## GOAL
Write out the material again exactly, please, and omit the pictures.
··· DATA BLOCK
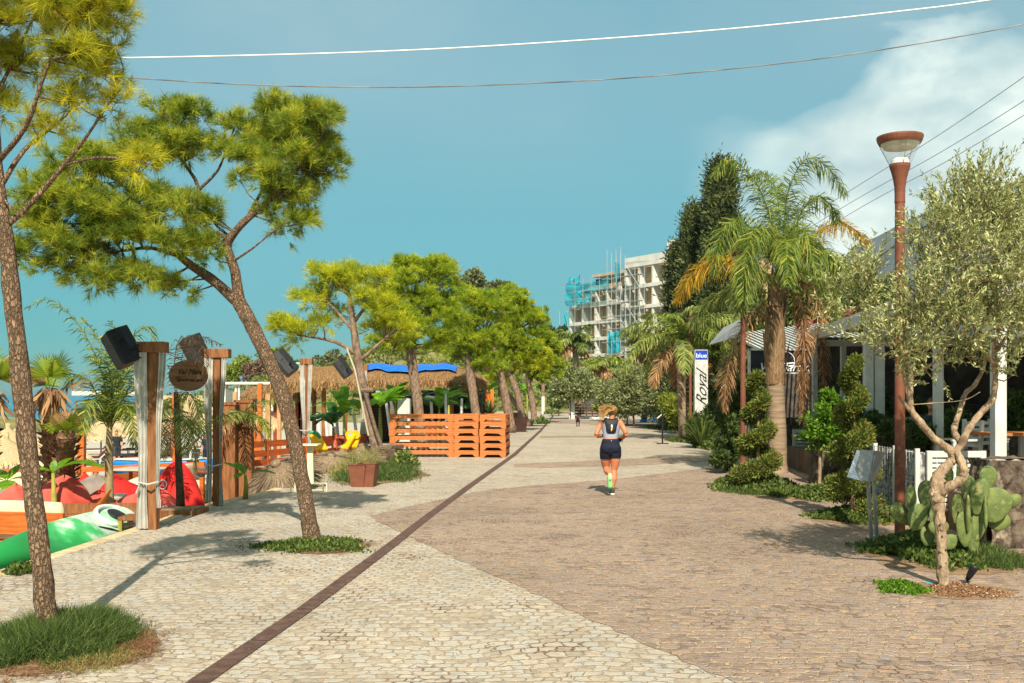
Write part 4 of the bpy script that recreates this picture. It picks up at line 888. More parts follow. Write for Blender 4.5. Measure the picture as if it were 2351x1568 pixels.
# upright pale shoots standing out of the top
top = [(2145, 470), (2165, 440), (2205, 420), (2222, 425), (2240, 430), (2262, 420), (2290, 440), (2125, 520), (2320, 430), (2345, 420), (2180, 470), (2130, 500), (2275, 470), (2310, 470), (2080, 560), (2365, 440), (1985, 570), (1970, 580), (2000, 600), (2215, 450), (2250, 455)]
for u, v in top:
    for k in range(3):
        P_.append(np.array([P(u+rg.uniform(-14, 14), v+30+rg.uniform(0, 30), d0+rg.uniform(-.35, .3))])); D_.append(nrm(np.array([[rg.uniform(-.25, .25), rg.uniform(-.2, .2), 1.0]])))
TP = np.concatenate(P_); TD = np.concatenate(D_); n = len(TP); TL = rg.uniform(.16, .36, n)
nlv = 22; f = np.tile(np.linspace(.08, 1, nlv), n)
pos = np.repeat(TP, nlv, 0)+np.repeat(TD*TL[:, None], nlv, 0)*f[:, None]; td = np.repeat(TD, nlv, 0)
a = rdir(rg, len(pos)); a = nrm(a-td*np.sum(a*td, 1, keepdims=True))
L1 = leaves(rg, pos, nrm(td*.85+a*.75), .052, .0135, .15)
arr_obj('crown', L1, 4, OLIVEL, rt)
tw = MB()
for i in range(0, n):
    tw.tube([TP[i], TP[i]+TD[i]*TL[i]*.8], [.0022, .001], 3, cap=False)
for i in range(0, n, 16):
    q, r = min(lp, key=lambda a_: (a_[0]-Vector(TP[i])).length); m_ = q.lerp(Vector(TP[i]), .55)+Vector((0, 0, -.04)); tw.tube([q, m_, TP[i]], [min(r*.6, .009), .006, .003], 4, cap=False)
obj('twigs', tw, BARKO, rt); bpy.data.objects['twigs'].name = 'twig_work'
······
## TASK SOLUTION
Write part 4 of the bpy script that recreates this picture. It picks up at line 888. More parts follow. Write for Blender 4.5. Measure the picture as if it were 2351x1568 pixels.
# upright pale shoots standing out of the top
top = [(2145, 470), (2165, 440), (2205, 420), (2222, 425), (2240, 430), (2262, 420), (2290, 440), (2125, 520), (2320, 430), (2345, 420), (2180, 470), (2130, 500), (2275, 470), (2310, 470), (2080, 560), (2365, 440), (1985, 570), (1970, 580), (2000, 600), (2215, 450), (2250, 455)]
for u, v in top:
    for k in range(3):
        P_.append(np.array([P(u+rg.uniform(-14, 14), v+30+rg.uniform(0, 30), d0+rg.uniform(-.35, .3))])); D_.append(nrm(np.array([[rg.uniform(-.25, .25), rg.uniform(-.2, .2), 1.0]])))
TP = np.concatenate(P_); TD = np.concatenate(D_); n = len(TP); TL = rg.uniform(.16, .36, n)
nlv = 22; f = np.tile(np.linspace(.08, 1, nlv), n)
pos = np.repeat(TP, nlv, 0)+np.repeat(TD*TL[:, None], nlv, 0)*f[:, None]; td = np.repeat(TD, nlv, 0)
a = rdir(rg, len(pos)); a = nrm(a-td*np.sum(a*td, 1, keepdims=True))
L1 = leaves(rg, pos, nrm(td*.85+a*.75), .052, .0135, .15)
arr_obj('crown', L1, 4, OLIVEL, rt)
tw = MB()
for i in range(0, n):
    tw.tube([TP[i], TP[i]+TD[i]*TL[i]*.8], [.0022, .001], 3, cap=False)
for i in range(0, n, 16):
    q, r = min(lp, key=lambda a_: (a_[0]-Vector(TP[i])).length); m_ = q.lerp(Vector(TP[i]), .55)+Vector((0, 0, -.04)); tw.tube([q, m_, TP[i]], [min(r*.6, .009), .006, .003], 4, cap=False)
obj('twigs', tw, BARKO, rt); bpy.data.objects['twigs'].name = 'twig_work'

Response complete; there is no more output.